Wednesday, March 12, 2014

Ukraine Crisis Has East Med Energy Executives Bullish | Wall Street Journal

9:17 am
Mar 12, 2014

Ukraine Crisis Has East Med Energy Executives Bullish

By Joshua Mitnick
Ripples from the Ukraine crisis are being felt in the eastern Mediterranean, as energy executives in the region say they anticipate heightened demand for Israel’s off-shore gas reserves as Europe looks for ways to reduce dependence on Russia.

The stand-off over Ukraine offers a new “new opportunity’’ for energy companies in the region because it shifts the spotlight to recently discovered resources in the Levantine basin as way to help Europe diversify supply, said Gideon Tadmor on Tuesday, the chairman of Delek Drilling, an Israeli partner in a exploration consortium with Houston’s Nobel Energy that made two major Israeli discoveries in recent years and is searching for gas in economic waters belonging to Cyprus.

“This could transform our story into a global one,’’ said Mr. Tadmor, whose consortium has discovered nearly 40 trillion cubic feet of gas in recent years.

Similar expectations exist in Cyprus which plans to build a liquefied natural gas facility to export energy reserves from both Israel and the hoped-for future finds off the shore of the island nation. Amid talk of the U.S. beefing up natural gas exports to Europe, Mediterranean energy companies believe they might also have a strong pitch for potential customers.

“That’s exactly what we are saying,’’ said Nasos Kyriakides, an energy lawyer from Cyprus on the sidelines of a conference in Tel Aviv. “This is what we are trying to promote.’’
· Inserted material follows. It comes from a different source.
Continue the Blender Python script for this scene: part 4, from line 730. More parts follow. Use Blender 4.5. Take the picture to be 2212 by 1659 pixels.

Still, before the Israeli gas can reach overseas markets like Europe there are still many hurdles to be overcome, including finalizing local regulations on energy producers and putting in place the necessary infrastructure to transmit the reserves to foreign countries.
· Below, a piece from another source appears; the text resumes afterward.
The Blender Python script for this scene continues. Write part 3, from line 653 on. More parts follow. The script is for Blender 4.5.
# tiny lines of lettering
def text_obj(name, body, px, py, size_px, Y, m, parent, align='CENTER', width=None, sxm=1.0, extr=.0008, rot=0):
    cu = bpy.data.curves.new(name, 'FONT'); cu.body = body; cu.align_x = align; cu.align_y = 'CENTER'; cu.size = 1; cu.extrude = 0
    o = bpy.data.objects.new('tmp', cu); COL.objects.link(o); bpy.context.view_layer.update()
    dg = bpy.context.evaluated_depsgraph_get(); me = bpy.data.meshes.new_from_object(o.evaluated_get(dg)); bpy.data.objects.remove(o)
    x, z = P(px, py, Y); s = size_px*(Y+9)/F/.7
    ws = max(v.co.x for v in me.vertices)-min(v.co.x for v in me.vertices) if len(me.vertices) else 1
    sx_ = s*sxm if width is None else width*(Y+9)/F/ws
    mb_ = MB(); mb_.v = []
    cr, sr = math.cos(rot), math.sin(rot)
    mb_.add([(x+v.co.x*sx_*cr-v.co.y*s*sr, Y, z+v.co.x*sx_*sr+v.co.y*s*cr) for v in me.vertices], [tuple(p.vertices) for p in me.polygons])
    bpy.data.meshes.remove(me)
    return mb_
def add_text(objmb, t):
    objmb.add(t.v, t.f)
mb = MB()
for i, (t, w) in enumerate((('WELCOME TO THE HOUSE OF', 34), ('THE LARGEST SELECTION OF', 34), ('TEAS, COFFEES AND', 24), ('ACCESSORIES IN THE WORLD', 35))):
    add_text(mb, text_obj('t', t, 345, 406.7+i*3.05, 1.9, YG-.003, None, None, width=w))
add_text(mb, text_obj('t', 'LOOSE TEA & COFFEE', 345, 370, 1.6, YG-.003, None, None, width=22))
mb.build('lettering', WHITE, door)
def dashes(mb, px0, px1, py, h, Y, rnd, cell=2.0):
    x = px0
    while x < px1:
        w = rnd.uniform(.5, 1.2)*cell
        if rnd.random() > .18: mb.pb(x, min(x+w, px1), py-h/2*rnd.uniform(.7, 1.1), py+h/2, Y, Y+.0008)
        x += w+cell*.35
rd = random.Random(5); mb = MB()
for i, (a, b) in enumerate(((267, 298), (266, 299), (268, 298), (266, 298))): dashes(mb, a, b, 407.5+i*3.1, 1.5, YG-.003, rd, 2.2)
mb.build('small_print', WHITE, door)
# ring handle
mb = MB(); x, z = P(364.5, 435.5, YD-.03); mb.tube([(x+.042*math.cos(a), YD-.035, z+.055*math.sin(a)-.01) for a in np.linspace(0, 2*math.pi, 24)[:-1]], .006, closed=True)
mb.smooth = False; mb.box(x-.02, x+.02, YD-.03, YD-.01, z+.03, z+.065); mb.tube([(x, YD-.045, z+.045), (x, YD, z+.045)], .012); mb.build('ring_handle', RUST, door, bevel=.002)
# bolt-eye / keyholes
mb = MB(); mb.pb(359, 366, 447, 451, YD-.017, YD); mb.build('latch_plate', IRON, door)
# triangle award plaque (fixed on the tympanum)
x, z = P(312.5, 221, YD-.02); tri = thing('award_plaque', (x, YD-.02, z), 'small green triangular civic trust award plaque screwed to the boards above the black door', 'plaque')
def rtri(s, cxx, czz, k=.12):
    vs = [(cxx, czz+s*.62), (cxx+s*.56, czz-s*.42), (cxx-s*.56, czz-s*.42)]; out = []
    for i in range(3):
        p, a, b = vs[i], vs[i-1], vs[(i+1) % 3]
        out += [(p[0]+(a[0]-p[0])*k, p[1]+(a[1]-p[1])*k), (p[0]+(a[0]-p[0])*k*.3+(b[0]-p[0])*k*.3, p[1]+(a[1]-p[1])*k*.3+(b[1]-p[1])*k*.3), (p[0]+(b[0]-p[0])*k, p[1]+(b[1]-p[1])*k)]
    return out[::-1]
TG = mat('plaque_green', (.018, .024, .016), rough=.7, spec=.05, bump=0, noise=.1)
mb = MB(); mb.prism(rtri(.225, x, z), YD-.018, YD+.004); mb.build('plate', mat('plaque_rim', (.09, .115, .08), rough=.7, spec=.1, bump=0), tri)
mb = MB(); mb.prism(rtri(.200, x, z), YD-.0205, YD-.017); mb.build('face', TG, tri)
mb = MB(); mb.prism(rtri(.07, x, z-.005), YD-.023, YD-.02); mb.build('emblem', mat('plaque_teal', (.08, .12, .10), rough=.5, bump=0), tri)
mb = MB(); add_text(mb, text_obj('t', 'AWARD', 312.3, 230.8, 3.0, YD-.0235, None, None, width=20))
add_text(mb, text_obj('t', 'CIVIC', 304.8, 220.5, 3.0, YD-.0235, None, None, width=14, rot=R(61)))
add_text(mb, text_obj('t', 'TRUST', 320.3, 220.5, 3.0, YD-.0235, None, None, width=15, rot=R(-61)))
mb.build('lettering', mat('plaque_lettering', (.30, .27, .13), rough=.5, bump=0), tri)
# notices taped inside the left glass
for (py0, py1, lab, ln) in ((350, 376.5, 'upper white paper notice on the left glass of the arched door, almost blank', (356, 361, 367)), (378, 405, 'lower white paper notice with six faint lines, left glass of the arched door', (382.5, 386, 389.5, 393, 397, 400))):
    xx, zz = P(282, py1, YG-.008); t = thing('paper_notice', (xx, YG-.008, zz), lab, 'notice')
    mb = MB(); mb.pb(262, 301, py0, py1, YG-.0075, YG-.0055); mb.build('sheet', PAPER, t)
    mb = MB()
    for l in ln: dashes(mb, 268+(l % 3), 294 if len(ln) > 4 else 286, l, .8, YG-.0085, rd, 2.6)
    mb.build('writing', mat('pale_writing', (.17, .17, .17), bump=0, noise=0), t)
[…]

Charles Davidson, the CEO of Noble Energy, said that even though his company is bullish on the potential for more reserves to be discovered in the region, foreign companies won’t invest in projects if Israel’s government doesn’t give them “certainty’’ that regulatory policy will not be overhauled periodically. Mr. Davidson said he expects to reach an agreement to bring Woodside Petroleum of Australia into the consortium in “very short time.’’
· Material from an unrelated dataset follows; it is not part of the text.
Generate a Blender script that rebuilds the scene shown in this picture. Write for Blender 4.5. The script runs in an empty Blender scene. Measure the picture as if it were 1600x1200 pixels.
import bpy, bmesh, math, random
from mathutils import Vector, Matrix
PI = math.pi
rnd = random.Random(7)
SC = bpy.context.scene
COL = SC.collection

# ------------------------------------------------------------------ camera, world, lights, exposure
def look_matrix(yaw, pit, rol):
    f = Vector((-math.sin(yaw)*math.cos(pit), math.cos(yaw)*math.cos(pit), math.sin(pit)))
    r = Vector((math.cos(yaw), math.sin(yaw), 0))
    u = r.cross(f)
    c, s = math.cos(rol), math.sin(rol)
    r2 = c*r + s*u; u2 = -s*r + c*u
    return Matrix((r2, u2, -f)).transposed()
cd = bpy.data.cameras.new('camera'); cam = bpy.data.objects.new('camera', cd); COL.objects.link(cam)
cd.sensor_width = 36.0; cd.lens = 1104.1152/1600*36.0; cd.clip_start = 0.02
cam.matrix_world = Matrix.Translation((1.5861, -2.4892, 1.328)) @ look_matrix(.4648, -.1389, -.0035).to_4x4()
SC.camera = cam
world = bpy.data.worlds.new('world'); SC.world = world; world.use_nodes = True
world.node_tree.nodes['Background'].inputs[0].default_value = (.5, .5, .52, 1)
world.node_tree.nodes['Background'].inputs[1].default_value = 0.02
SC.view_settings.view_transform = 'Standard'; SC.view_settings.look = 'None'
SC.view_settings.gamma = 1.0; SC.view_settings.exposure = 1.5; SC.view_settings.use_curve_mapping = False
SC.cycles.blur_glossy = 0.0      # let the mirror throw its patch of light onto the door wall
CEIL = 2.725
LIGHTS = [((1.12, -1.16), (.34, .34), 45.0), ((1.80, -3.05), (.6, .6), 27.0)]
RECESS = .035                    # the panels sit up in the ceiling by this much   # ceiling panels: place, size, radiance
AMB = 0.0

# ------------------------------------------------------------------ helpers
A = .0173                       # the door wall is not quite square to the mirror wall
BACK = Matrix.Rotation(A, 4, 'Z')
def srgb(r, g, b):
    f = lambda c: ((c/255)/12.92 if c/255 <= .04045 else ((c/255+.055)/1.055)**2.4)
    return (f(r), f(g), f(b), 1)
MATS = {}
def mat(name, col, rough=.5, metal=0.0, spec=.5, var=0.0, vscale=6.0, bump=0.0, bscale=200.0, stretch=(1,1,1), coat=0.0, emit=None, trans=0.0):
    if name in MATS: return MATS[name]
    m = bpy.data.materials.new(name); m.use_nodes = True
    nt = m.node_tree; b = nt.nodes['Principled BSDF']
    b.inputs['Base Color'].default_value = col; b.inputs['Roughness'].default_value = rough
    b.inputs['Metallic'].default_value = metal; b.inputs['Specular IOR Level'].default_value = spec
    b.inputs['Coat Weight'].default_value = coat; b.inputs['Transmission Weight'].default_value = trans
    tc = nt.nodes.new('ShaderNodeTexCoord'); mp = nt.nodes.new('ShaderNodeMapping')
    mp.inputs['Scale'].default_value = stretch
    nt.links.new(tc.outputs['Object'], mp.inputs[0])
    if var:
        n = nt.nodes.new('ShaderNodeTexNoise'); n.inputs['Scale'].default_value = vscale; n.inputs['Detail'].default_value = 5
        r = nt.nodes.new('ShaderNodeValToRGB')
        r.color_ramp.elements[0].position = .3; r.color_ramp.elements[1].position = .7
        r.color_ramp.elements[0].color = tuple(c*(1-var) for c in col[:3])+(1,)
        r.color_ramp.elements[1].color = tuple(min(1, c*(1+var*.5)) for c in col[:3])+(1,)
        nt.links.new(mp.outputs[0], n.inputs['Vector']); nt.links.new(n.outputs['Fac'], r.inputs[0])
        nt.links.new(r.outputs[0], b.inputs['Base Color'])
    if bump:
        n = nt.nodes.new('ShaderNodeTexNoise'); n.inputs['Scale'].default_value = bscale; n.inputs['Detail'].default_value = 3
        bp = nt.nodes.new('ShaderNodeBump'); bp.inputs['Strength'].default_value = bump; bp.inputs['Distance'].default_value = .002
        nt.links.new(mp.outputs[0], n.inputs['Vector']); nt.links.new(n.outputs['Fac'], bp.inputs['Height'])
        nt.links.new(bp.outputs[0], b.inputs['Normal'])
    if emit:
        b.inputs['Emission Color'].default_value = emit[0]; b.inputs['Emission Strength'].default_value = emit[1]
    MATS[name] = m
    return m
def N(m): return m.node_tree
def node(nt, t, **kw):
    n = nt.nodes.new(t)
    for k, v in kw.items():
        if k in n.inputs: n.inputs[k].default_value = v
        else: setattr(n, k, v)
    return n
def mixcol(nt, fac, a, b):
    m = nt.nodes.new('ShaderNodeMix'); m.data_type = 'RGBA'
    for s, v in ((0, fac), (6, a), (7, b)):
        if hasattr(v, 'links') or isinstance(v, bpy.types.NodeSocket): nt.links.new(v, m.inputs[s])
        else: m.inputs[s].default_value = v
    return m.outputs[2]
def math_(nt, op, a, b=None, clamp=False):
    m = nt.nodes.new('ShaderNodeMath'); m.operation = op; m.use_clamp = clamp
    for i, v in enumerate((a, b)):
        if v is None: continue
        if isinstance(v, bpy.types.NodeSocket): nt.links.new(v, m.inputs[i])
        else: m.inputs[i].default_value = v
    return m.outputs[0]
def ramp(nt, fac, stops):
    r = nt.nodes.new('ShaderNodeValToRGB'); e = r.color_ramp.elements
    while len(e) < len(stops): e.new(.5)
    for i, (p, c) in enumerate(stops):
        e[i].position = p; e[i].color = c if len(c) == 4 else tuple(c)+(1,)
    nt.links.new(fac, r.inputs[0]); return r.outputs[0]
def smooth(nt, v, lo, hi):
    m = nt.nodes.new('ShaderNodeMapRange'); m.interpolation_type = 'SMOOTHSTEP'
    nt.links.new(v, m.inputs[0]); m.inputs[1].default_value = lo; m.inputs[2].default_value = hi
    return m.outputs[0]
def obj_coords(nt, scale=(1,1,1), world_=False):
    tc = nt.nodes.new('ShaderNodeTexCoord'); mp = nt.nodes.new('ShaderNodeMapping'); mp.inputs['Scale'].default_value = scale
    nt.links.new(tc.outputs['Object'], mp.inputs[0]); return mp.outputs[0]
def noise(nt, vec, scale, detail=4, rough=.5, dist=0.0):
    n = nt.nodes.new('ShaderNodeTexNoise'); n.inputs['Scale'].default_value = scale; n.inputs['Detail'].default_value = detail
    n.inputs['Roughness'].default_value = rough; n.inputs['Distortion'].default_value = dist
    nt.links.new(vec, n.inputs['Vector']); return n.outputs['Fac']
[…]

Mr. Tadmor told the conference that he considers geopolitics to be the most formidable obstacle in the way of exporting Israeli gas, in reference to Israeli tensions with Turkey and Egypt.
While Turkish importers and energy officials are very keen on a potential supply deal to slake that country’s energy demands and to ship through a pipeline to Europe, Israeli and Turkish administrations haven’t reached a reconciliation deal over the 2010 killing of Turkish nationals on a ship that challenged Israel’s maritime blockade on the Gaza Strip.

And even though Egypt, which has under-utilized liquefied natural gas plants, could serve as a transit hub where Israeli gas would be converted to LNG for shipment to customers outside the region, such an agreement would face strong anti-Israeli sentiment among the public.

Despite those complications – Israel and Egypt have already seen one natural gas deal collapse — Mr. Tadmor insisted that natural gas deals would eventually create economic interdependence in the region, helping to strengthen ties between regional neighbors.

“The gas not only brings huge economic benefits to this country but it also becomes a big bridge and a stabilizing factor,’’ he explained.